Bien qu’il reste beaucoup à voir sur la manière dont le projet d’économie démocratique va continuer à se concrétiser, on peut discerner un certain nombre de défis. Les inégalités existantes, comme celles liées à la propriété foncière, sont susceptibles d’impliquer des défis dans l’organisation de l’économie, pour parvenir à une satisfaction collective et égalitaire des besoins. La tension entre la satisfaction des besoins de toutes et de tous en tant que principe d’organisation et la politique de non-accumulation de l’autonomie démocratique est un autre point problématique. Si la définition des besoins doit être délibérée démocratiquement, les besoins qui vont au-delà de l’autoproduction poseront inévitablement la question de savoir quelle quantité de surplus doit être « accumulée » pour les satisfaire et si ces besoins sont considérés collectivement comme légitimes. Plus important encore, l’escalade de la violence armée et politique de l’État turc, ainsi que le renforcement des relations capitalistes dans la région soulèvent de réelles difficultés. Or, ce qui a permis et continue de soutenir ce projet, ce sont les réseaux de solidarité que l’on trouve au sein du peuple kurde. Si le collectivisme, le partage et la solidarité ont toujours été des codes culturels forts, c’est l’histoire collective de la lutte qui a le plus renforcé ces réseaux. Ils ont, à leur tour, servi de base sur laquelle une économie démocratique autonome a pu être organisée. En ce sens, l’engagement et l’organisation solidaire du peuple kurde constituent une circonstance opportune inestimable.

Pour aller plus loin

Akbulut, Bengi (2017), « Commons against the Tide: The Project of Democratic Economy », dans Fikret Adaman, Bengi Akbulut et Murat Arsel (dir.), Neoliberal Turkey and Its Discontents: Economic Policy and the Environment Under Erdoğan, Londres : I.B. Tauris.

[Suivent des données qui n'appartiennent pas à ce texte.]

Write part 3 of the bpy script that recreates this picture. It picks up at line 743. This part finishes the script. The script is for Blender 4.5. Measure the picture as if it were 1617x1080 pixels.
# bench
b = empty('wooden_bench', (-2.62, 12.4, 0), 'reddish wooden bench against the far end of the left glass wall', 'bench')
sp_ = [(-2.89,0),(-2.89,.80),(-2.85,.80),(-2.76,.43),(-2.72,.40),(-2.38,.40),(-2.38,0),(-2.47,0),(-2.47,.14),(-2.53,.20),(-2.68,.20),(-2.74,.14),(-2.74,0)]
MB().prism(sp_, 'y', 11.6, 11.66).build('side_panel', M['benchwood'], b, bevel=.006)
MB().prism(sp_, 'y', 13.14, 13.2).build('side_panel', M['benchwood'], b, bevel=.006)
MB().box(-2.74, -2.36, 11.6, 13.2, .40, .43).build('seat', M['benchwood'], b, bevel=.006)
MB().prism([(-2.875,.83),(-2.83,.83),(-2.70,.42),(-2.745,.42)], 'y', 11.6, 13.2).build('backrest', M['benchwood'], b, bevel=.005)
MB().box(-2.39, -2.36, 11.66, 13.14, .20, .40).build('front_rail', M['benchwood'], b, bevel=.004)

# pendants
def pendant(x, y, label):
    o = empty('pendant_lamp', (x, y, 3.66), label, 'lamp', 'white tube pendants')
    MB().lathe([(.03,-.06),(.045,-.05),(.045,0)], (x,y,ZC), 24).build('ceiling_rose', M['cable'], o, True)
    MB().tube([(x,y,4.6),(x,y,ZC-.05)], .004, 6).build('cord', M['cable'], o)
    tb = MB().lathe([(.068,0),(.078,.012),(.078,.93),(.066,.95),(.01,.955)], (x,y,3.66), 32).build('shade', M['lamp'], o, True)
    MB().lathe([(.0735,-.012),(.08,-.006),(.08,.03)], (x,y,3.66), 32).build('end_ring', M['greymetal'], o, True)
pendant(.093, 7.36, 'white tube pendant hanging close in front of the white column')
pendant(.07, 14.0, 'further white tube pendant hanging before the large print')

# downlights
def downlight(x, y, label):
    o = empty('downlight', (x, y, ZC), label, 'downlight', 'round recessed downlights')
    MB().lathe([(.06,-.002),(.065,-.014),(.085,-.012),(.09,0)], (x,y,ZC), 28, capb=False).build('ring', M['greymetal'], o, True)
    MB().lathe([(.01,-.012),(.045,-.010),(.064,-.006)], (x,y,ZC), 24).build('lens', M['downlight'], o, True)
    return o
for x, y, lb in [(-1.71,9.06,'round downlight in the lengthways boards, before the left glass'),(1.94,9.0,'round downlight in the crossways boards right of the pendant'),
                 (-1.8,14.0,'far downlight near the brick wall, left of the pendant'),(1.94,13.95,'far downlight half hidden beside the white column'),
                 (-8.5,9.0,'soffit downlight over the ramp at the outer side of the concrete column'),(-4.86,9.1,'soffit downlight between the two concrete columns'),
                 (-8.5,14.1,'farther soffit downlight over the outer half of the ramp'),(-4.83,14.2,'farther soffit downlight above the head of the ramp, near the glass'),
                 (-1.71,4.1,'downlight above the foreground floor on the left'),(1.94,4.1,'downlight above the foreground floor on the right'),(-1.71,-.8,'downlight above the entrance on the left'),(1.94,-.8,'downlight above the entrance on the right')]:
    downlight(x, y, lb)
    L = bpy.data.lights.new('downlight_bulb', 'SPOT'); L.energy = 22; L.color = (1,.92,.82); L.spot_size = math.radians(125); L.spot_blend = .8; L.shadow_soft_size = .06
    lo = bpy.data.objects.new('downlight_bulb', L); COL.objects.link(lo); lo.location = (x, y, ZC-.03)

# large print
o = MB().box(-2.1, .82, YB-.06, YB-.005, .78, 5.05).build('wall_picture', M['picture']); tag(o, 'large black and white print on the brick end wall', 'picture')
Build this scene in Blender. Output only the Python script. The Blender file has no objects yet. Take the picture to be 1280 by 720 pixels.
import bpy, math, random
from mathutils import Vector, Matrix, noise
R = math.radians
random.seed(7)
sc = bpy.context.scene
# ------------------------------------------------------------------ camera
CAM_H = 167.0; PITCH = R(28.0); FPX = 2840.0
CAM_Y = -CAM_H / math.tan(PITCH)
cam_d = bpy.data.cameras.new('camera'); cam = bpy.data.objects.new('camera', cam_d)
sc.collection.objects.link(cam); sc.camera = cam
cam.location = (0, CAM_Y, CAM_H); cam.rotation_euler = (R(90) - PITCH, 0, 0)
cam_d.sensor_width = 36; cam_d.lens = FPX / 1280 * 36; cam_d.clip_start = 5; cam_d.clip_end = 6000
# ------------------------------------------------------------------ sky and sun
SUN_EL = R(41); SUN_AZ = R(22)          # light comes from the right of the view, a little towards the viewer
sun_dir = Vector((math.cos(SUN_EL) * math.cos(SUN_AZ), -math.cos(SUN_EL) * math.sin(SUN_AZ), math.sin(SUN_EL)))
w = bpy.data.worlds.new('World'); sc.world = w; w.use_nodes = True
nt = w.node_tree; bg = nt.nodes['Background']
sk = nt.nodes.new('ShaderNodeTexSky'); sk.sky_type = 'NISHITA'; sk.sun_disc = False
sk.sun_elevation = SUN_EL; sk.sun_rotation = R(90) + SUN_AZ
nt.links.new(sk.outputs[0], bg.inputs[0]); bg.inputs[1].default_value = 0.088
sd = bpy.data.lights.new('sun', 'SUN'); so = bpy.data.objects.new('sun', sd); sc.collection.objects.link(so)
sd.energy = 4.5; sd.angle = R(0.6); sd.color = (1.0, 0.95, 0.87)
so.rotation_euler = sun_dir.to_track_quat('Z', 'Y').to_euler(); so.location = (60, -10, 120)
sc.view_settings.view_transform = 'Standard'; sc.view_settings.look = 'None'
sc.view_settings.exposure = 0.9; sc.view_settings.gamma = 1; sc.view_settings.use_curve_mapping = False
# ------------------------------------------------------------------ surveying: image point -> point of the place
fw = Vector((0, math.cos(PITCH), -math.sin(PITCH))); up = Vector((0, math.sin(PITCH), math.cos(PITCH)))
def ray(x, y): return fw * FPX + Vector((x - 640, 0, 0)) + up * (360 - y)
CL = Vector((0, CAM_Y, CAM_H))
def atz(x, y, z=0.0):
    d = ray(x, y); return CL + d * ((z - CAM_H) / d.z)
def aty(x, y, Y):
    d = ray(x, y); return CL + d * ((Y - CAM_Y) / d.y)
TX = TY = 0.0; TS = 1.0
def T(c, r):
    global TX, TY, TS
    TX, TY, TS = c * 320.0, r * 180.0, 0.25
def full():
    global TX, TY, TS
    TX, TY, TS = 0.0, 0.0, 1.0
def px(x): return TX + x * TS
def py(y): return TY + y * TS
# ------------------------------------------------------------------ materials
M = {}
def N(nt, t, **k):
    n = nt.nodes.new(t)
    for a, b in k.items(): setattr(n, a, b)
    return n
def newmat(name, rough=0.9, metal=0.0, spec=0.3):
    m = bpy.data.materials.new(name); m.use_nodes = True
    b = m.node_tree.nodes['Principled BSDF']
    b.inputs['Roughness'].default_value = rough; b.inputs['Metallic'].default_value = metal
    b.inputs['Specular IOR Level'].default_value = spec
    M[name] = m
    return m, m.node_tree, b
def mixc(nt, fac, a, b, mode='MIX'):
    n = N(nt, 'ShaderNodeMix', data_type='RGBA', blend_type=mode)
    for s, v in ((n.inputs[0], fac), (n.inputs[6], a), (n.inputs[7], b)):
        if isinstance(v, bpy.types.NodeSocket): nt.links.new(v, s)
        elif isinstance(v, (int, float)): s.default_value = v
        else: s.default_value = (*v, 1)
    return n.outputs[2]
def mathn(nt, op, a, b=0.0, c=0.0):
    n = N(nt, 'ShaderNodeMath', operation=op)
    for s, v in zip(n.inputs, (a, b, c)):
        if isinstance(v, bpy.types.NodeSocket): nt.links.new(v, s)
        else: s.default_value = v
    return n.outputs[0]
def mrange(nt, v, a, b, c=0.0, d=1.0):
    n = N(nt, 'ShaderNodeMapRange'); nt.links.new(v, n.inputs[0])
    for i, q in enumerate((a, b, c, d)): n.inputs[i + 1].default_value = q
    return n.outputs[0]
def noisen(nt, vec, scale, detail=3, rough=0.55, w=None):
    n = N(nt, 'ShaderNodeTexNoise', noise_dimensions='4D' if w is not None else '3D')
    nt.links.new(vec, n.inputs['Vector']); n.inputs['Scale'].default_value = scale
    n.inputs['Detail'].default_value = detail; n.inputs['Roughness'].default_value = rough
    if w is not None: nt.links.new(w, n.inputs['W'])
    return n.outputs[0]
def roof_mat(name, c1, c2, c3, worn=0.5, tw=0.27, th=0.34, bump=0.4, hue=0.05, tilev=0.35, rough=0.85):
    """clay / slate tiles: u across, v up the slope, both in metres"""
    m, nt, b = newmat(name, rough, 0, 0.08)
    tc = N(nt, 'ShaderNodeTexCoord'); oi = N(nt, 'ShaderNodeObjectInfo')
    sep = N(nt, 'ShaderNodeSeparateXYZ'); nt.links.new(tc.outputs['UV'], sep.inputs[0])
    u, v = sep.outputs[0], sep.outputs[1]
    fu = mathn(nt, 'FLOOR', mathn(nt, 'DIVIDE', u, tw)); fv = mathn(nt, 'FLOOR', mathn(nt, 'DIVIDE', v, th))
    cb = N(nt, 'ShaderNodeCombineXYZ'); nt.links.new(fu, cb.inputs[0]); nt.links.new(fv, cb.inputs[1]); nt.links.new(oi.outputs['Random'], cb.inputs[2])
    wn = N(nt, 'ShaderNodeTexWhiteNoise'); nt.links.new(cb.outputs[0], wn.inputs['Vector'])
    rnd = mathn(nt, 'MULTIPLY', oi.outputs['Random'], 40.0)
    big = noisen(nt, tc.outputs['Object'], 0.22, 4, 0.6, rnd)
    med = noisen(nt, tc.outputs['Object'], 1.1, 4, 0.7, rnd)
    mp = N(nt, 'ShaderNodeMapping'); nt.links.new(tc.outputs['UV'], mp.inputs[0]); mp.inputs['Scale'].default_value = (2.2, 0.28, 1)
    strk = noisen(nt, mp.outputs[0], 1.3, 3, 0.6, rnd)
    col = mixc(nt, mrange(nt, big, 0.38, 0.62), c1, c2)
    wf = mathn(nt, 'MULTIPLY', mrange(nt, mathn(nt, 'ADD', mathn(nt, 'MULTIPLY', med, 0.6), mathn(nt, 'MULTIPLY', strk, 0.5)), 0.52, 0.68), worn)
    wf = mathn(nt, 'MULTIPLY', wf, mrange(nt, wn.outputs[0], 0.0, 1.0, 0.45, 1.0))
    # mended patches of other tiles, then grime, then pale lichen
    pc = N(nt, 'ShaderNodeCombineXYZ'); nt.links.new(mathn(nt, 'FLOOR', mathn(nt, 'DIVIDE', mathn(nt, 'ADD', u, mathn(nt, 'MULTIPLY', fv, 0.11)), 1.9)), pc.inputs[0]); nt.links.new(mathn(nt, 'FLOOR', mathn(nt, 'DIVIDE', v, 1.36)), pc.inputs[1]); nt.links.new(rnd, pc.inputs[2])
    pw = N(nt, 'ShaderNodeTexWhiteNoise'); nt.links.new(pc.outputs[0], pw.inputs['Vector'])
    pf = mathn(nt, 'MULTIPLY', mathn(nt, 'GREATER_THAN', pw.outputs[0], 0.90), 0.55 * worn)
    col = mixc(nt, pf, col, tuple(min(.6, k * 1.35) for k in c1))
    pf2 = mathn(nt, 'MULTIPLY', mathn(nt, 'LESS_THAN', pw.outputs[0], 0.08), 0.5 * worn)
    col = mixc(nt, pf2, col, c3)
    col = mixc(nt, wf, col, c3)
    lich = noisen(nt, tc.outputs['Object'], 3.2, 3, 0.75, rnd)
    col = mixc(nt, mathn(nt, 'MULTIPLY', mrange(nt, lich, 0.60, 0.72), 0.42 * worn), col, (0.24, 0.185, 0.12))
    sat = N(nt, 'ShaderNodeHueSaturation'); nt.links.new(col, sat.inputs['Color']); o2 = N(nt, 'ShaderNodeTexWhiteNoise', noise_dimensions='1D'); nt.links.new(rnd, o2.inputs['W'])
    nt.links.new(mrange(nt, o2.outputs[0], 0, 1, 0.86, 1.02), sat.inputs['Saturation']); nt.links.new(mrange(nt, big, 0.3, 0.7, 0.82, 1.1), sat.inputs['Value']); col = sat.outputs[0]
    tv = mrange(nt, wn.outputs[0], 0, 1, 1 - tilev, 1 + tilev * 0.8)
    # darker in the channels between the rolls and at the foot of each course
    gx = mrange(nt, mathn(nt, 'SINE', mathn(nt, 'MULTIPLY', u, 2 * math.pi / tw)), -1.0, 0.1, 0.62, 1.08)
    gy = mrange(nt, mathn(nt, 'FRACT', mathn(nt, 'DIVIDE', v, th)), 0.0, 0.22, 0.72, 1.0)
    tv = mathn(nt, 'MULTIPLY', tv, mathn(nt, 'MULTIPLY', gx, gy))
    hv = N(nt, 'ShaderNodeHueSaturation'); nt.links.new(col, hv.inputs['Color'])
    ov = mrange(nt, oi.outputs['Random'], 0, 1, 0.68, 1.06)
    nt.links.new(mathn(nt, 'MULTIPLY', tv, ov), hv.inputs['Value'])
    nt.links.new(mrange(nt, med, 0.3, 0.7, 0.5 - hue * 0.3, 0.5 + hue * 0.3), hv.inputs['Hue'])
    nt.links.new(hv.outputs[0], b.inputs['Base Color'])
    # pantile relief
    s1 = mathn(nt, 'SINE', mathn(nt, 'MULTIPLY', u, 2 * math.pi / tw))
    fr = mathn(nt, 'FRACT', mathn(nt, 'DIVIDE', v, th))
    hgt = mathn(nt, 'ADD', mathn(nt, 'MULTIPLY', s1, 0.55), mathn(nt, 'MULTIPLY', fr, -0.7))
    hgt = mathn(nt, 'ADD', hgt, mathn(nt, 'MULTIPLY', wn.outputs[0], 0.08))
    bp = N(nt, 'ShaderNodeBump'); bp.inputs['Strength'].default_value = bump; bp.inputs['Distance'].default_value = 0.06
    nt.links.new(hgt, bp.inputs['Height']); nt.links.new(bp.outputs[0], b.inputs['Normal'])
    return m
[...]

Aslan, Azize (2016), « Demokratik özerklikte ekonomik özyönetim: Bakûr örneği », Birikim, no 325, p. 93-98 [« Economic Self-Governance in Democratic Autonomy: The Example of Bakur (Turkish Kurdistan) », traduction en anglais disponible sur : www.mesopotamia.coop].

Azize Aslan a obtenu un doctorat en sociologie à l’Institut des sciences sociales et humaines Alfonso Vélez Pliego à la Benemérita Universidad Autónoma de Puebla, au Mexique. Elle travaille sur une étude comparative des mouvements zapatistes et kurdes ; elle a pris une part active au projet d’économie démocratique et a beaucoup écrit sur la question.

Bengi Akbulut, titulaire d’un doctorat en économie, est maîtresse de conférences au sein du département de géographie, d’environnement et d’aménagement de l’université Concordia, au Canada. Elle travaille sur l’économie politique du développement, l’écologie politique, les communs et les économies alternatives.